▶ _Aim_
Write the data below out exactly as it stands. Do not include the pictures.

▶ _Recorded data_
━━━━
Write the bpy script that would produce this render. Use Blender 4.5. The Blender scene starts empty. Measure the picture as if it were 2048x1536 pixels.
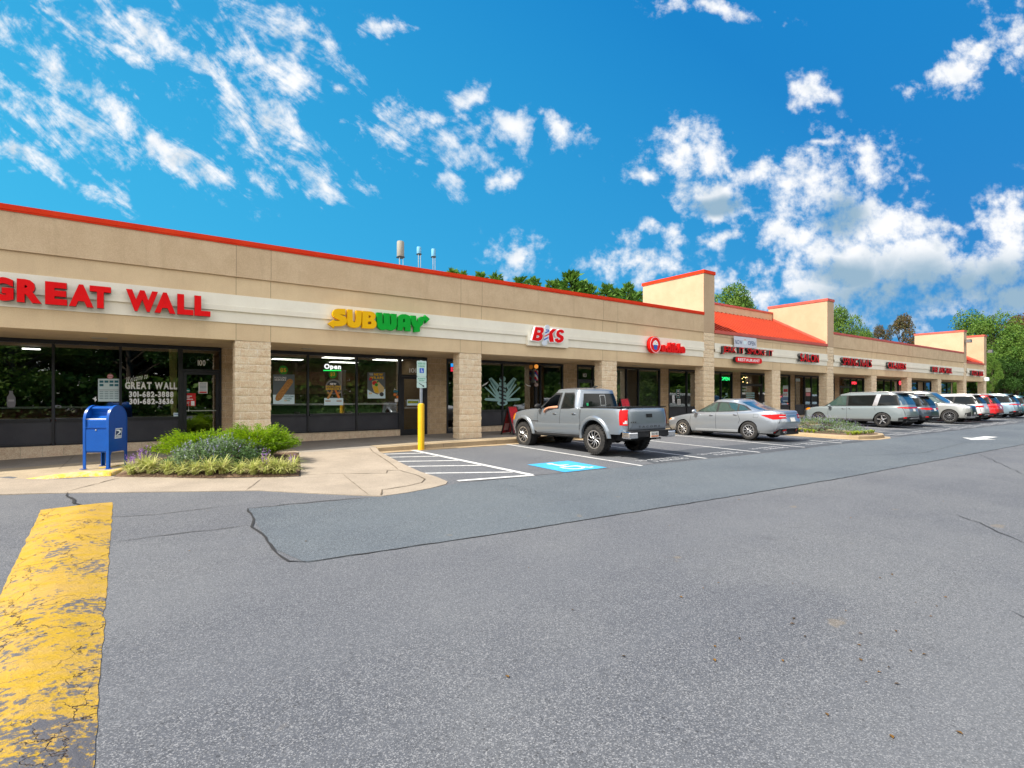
import bpy, math, random
from mathutils import Vector, Matrix, noise as mnoise
from mathutils.geometry import delaunay_2d_cdt
R = math.radians
col = bpy.context.scene.collection
scene = bpy.context.scene
# ------------------------------------------------------------------ camera
YAW = R(54.7)                       # angle between the shop front line and the view direction
CF, SF = math.cos(YAW), math.sin(YAW)
cd = bpy.data.cameras.new('camera'); cam = bpy.data.objects.new('camera', cd); col.objects.link(cam)
cam.location = (0, 0, 0); cam.rotation_euler = (R(90), 0, -(R(90) - YAW))
cd.sensor_width = 36; cd.lens = 36 * 1045 / 2048; cd.shift_y = 25 / 2048; cd.clip_start = .05; cd.clip_end = 3000
scene.camera = cam
# ------------------------------------------------------------------ sun, sky
SUN_AZ = R(180 - 3)                 # direction towards the sun, from +X counter-clockwise
SUN_EL = R(50)
sd = bpy.data.lights.new('sun', 'SUN'); sd.energy = 3.5; sd.angle = R(1.2); sd.color = (1, .93, .80)
sun = bpy.data.objects.new('sun', sd); col.objects.link(sun)
sv = Vector((math.cos(SUN_AZ) * math.cos(SUN_EL), math.sin(SUN_AZ) * math.cos(SUN_EL), math.sin(SUN_EL)))
sun.rotation_euler = sv.to_track_quat('Z', 'Y').to_euler(); sun.location = sv * 60
scene.view_settings.view_transform = 'Standard'; scene.view_settings.look = 'None'
scene.view_settings.exposure = 1.22; scene.view_settings.gamma = 1.0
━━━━
▶ _Written response_
Write the bpy script that would produce this render. Use Blender 4.5. The Blender scene starts empty. Measure the picture as if it were 2048x1536 pixels.
import bpy, math, random
from mathutils import Vector, Matrix, noise as mnoise
from mathutils.geometry import delaunay_2d_cdt
R = math.radians
col = bpy.context.scene.collection
scene = bpy.context.scene
# ------------------------------------------------------------------ camera
YAW = R(54.7)                       # angle between the shop front line and the view direction
CF, SF = math.cos(YAW), math.sin(YAW)
cd = bpy.data.cameras.new('camera'); cam = bpy.data.objects.new('camera', cd); col.objects.link(cam)
cam.location = (0, 0, 0); cam.rotation_euler = (R(90), 0, -(R(90) - YAW))
cd.sensor_width = 36; cd.lens = 36 * 1045 / 2048; cd.shift_y = 25 / 2048; cd.clip_start = .05; cd.clip_end = 3000
scene.camera = cam
# ------------------------------------------------------------------ sun, sky
SUN_AZ = R(180 - 3)                 # direction towards the sun, from +X counter-clockwise
SUN_EL = R(50)
sd = bpy.data.lights.new('sun', 'SUN'); sd.energy = 3.5; sd.angle = R(1.2); sd.color = (1, .93, .80)
sun = bpy.data.objects.new('sun', sd); col.objects.link(sun)
sv = Vector((math.cos(SUN_AZ) * math.cos(SUN_EL), math.sin(SUN_AZ) * math.cos(SUN_EL), math.sin(SUN_EL)))
sun.rotation_euler = sv.to_track_quat('Z', 'Y').to_euler(); sun.location = sv * 60
scene.view_settings.view_transform = 'Standard'; scene.view_settings.look = 'None'
scene.view_settings.exposure = 1.22; scene.view_settings.gamma = 1.0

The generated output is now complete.